● **Source data**
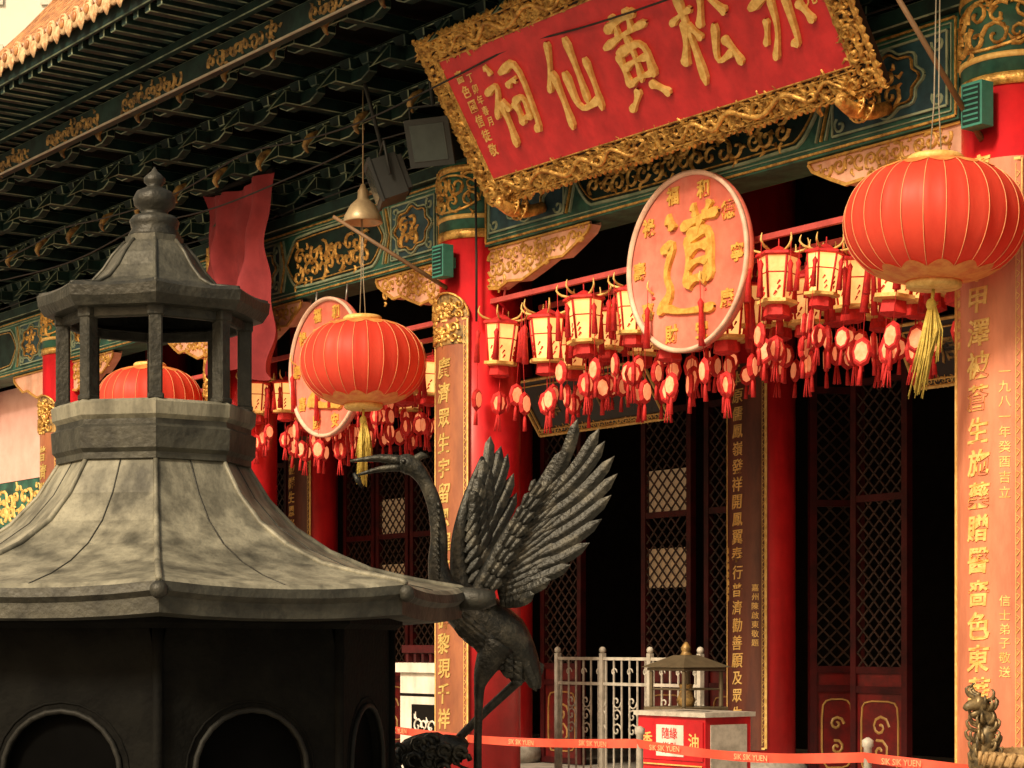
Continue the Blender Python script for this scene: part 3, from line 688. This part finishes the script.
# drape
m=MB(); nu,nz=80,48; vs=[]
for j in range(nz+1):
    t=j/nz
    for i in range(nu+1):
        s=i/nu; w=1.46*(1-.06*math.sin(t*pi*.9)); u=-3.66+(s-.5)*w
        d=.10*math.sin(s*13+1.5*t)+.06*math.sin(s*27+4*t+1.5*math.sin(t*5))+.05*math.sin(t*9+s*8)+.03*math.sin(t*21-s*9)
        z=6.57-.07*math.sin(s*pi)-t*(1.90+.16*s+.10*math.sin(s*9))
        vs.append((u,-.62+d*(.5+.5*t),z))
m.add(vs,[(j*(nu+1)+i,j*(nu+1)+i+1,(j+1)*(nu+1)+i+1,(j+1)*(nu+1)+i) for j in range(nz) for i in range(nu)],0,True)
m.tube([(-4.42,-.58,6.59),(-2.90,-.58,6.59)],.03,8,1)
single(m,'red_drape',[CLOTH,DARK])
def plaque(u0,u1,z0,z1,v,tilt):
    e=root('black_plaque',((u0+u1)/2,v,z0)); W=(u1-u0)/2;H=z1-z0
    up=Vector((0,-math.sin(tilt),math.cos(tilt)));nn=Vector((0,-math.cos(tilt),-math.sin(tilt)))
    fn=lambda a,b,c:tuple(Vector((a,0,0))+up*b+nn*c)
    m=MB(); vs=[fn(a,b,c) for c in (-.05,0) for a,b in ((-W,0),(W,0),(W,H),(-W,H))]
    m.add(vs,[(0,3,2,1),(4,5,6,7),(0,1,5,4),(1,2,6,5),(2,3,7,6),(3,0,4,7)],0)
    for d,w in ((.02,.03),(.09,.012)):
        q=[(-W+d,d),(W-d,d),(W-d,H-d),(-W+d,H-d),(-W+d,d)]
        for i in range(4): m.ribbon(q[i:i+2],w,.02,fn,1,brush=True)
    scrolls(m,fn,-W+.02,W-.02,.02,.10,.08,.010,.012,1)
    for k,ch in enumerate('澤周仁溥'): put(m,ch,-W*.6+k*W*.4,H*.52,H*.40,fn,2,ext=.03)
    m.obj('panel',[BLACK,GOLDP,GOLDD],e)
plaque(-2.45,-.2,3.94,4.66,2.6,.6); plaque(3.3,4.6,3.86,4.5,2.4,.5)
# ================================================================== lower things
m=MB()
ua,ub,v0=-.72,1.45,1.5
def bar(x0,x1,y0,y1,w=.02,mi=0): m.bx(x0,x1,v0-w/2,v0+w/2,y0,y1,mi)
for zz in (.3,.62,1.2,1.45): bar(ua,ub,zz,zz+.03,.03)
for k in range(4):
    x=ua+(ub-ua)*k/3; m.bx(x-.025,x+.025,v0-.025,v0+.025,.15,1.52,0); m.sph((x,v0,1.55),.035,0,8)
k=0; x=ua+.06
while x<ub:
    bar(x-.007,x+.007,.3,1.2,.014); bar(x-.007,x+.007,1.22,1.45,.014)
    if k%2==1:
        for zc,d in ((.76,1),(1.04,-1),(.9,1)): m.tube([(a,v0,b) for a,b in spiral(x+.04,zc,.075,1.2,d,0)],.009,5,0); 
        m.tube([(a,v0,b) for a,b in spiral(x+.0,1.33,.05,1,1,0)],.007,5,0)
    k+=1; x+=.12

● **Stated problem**
Return the listing above in full and without alteration, excluding its pictures.

● **Result for this task**
Continue the Blender Python script for this scene: part 3, from line 688. This part finishes the script.
# drape
m=MB(); nu,nz=80,48; vs=[]
for j in range(nz+1):
    t=j/nz
    for i in range(nu+1):
        s=i/nu; w=1.46*(1-.06*math.sin(t*pi*.9)); u=-3.66+(s-.5)*w
        d=.10*math.sin(s*13+1.5*t)+.06*math.sin(s*27+4*t+1.5*math.sin(t*5))+.05*math.sin(t*9+s*8)+.03*math.sin(t*21-s*9)
        z=6.57-.07*math.sin(s*pi)-t*(1.90+.16*s+.10*math.sin(s*9))
        vs.append((u,-.62+d*(.5+.5*t),z))
m.add(vs,[(j*(nu+1)+i,j*(nu+1)+i+1,(j+1)*(nu+1)+i+1,(j+1)*(nu+1)+i) for j in range(nz) for i in range(nu)],0,True)
m.tube([(-4.42,-.58,6.59),(-2.90,-.58,6.59)],.03,8,1)
single(m,'red_drape',[CLOTH,DARK])
def plaque(u0,u1,z0,z1,v,tilt):
    e=root('black_plaque',((u0+u1)/2,v,z0)); W=(u1-u0)/2;H=z1-z0
    up=Vector((0,-math.sin(tilt),math.cos(tilt)));nn=Vector((0,-math.cos(tilt),-math.sin(tilt)))
    fn=lambda a,b,c:tuple(Vector((a,0,0))+up*b+nn*c)
    m=MB(); vs=[fn(a,b,c) for c in (-.05,0) for a,b in ((-W,0),(W,0),(W,H),(-W,H))]
    m.add(vs,[(0,3,2,1),(4,5,6,7),(0,1,5,4),(1,2,6,5),(2,3,7,6),(3,0,4,7)],0)
    for d,w in ((.02,.03),(.09,.012)):
        q=[(-W+d,d),(W-d,d),(W-d,H-d),(-W+d,H-d),(-W+d,d)]
        for i in range(4): m.ribbon(q[i:i+2],w,.02,fn,1,brush=True)
    scrolls(m,fn,-W+.02,W-.02,.02,.10,.08,.010,.012,1)
    for k,ch in enumerate('澤周仁溥'): put(m,ch,-W*.6+k*W*.4,H*.52,H*.40,fn,2,ext=.03)
    m.obj('panel',[BLACK,GOLDP,GOLDD],e)
plaque(-2.45,-.2,3.94,4.66,2.6,.6); plaque(3.3,4.6,3.86,4.5,2.4,.5)
# ================================================================== lower things
m=MB()
ua,ub,v0=-.72,1.45,1.5
def bar(x0,x1,y0,y1,w=.02,mi=0): m.bx(x0,x1,v0-w/2,v0+w/2,y0,y1,mi)
for zz in (.3,.62,1.2,1.45): bar(ua,ub,zz,zz+.03,.03)
for k in range(4):
    x=ua+(ub-ua)*k/3; m.bx(x-.025,x+.025,v0-.025,v0+.025,.15,1.52,0); m.sph((x,v0,1.55),.035,0,8)
k=0; x=ua+.06
while x<ub:
    bar(x-.007,x+.007,.3,1.2,.014); bar(x-.007,x+.007,1.22,1.45,.014)
    if k%2==1:
        for zc,d in ((.76,1),(1.04,-1),(.9,1)): m.tube([(a,v0,b) for a,b in spiral(x+.04,zc,.075,1.2,d,0)],.009,5,0); 
        m.tube([(a,v0,b) for a,b in spiral(x+.0,1.33,.05,1,1,0)],.007,5,0)
    k+=1; x+=.12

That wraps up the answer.